Aren’t we lucky to have two Ryusuke Hamaguchi films in the same year? The Japanese director has really come into his own this year. I’ll have thoughts on “Drive My Car” when it is released in a month’s time. His first films, the critically-acclaimed 5-hour “Happy Hour” (didn’t see it) and the underrated “Asako 1 & 2” set the stage for the banner year he’s had.
Hamaguchi’s thoroughly entertaining “Wheel of Fortune and Fantasy,” which has just been released stateside, is a triptych of stories about fate, coincidence, and relationships that underplays its drama for much more satisfying results. There is no formal connection between the tales being told, which makes this film all the more pleasing in its joie-de-vivre to just tell its stories.

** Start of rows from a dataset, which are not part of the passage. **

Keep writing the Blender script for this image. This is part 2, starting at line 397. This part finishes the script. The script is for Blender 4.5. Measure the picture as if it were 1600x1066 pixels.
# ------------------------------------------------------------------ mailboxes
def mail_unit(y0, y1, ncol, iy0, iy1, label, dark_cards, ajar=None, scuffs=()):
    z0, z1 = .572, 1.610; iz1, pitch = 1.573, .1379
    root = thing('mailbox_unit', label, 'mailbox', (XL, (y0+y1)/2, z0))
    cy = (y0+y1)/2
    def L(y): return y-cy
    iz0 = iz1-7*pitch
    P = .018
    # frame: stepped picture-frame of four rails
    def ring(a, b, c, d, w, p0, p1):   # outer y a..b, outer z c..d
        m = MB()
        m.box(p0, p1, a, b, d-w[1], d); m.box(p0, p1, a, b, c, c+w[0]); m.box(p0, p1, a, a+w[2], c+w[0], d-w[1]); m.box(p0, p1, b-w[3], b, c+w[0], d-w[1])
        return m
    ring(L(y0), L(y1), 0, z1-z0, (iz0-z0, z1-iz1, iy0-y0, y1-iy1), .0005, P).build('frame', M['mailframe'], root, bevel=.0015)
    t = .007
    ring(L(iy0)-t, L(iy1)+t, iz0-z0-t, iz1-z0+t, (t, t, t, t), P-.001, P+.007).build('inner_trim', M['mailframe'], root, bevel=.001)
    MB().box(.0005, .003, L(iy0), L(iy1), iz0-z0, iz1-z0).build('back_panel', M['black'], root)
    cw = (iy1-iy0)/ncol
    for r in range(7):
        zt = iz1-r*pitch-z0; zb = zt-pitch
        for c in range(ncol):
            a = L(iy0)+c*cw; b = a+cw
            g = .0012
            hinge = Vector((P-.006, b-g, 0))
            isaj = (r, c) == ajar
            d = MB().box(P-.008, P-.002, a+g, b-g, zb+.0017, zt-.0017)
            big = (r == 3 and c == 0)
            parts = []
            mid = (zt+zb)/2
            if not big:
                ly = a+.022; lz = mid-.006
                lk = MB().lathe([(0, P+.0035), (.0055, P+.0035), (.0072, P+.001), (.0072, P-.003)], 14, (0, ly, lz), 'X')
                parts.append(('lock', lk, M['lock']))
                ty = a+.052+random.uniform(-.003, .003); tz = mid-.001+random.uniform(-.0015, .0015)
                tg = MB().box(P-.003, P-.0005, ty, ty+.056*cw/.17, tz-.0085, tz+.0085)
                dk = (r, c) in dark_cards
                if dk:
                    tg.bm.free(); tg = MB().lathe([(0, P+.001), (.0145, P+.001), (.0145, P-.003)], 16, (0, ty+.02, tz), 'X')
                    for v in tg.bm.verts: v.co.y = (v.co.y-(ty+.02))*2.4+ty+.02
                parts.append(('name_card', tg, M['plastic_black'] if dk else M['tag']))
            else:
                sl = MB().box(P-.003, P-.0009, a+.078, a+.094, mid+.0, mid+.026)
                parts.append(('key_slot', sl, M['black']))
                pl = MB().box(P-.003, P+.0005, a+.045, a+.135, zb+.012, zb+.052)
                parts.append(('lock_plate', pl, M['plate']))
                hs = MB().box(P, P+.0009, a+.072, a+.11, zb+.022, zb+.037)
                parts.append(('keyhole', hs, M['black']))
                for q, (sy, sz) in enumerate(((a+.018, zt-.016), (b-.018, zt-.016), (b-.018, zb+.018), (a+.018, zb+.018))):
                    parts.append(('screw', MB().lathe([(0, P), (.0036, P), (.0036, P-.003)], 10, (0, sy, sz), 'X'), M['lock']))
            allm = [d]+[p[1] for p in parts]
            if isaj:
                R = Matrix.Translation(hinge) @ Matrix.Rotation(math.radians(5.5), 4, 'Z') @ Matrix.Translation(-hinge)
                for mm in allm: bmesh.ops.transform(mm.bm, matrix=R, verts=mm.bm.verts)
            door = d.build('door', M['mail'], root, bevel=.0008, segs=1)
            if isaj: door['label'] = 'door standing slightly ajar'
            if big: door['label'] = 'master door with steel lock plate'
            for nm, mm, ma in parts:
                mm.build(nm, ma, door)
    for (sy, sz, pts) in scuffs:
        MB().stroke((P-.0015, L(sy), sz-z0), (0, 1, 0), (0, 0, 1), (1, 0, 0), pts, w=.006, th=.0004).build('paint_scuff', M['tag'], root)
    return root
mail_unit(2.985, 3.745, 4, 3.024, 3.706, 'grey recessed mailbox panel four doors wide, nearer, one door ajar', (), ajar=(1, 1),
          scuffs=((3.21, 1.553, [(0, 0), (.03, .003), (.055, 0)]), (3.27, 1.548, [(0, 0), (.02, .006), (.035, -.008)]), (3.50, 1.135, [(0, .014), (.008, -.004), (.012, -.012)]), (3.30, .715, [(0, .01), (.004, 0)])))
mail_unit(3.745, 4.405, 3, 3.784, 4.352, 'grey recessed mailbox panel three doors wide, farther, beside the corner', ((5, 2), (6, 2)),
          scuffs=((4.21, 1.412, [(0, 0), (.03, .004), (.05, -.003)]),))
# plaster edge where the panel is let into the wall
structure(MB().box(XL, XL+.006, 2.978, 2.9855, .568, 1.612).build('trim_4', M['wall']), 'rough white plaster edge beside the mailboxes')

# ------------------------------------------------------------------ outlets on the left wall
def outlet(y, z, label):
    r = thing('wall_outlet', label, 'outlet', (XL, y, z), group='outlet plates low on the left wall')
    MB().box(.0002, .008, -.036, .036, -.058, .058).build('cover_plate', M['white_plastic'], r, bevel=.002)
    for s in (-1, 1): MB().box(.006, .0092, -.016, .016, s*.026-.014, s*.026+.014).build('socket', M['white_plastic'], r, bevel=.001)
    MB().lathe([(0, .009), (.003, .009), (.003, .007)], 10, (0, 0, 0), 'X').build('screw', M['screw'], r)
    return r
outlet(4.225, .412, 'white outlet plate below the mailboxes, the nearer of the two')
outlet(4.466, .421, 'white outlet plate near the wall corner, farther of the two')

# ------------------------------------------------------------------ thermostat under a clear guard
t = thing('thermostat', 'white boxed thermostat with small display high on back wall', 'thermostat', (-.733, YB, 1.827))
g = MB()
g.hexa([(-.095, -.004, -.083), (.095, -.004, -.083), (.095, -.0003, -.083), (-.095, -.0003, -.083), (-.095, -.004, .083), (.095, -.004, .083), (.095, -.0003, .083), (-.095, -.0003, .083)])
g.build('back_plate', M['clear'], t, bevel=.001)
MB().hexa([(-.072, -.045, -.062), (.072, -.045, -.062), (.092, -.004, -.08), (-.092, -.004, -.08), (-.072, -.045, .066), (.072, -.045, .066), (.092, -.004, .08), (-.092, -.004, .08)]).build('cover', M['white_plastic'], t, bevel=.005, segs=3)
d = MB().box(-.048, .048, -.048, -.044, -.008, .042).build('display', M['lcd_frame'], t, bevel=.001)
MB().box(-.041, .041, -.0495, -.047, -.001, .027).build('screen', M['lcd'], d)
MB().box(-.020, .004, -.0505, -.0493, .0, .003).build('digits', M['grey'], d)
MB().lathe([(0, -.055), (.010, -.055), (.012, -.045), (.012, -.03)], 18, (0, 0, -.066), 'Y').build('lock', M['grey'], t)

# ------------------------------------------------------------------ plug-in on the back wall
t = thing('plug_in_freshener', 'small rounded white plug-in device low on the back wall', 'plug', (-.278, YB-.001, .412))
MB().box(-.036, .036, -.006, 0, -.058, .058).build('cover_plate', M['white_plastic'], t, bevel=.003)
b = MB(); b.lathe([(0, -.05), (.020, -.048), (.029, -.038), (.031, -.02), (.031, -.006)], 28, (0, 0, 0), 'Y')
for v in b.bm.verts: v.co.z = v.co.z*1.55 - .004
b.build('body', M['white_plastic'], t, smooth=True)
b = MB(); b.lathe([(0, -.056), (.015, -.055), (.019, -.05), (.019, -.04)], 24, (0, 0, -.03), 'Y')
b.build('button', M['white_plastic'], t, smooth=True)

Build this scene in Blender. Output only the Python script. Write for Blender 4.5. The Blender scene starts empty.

In the first chapter, we encounter a model called Meiko (Kotone Furukawa) going home in a cab with a friend who starts excitingly gossiping about a man she just started seeing. It turns out, it’s Meiko’s ex, but she doesn’t reveal that to her friend and instead goes to confront the successful businessman (Ayumu Nakajima) at his office.
In the second story, a student called Nao (Katsuki Mori), married with a child, is having an affair with a young undergraduate, Sasaki (Shouma Kai), who was humiliated by his professor Segawa (Kiyohiko Shubukawa). He tries to convince Sasaki to try and seduce the professor in a honeypot scheme to get him fired.
And in the third and most winning story, Moka (Fusako Urabe) a shy middle-aged woman goes to a high-school reunion and quietly leaves, having not found the person she was looking for. It’s only afterwards that she runs into the person she was seeking: a woman who was her first and only lover. Is it a case of mistaken identity? Is the woman just going along with the act and pretending to be who she isn’t?
Each story is indelibly well-acted, and gets better as it goes along. Much as he did in “Drive My Car,” Hamaguchi isn’t really interested in regular narratives, the glow of these stories is purposely freewheeling, you think you know where it’s headed until it goes the complete opposite direction.
If anything, Hamaguchi is more interested in the poetry of moments and words, conversations that never feel predictable or on-point, just like in real life. The chattiness may irk some who favour more linear storytelling, but it comes at the service of developing sympathy for the plights of these characters; they are fully fleshed people with inherently relatable dilemmas.
The notion of chance and truth is dissected here very much in the same way the more ambitious “Drive My Car” delved into those themes.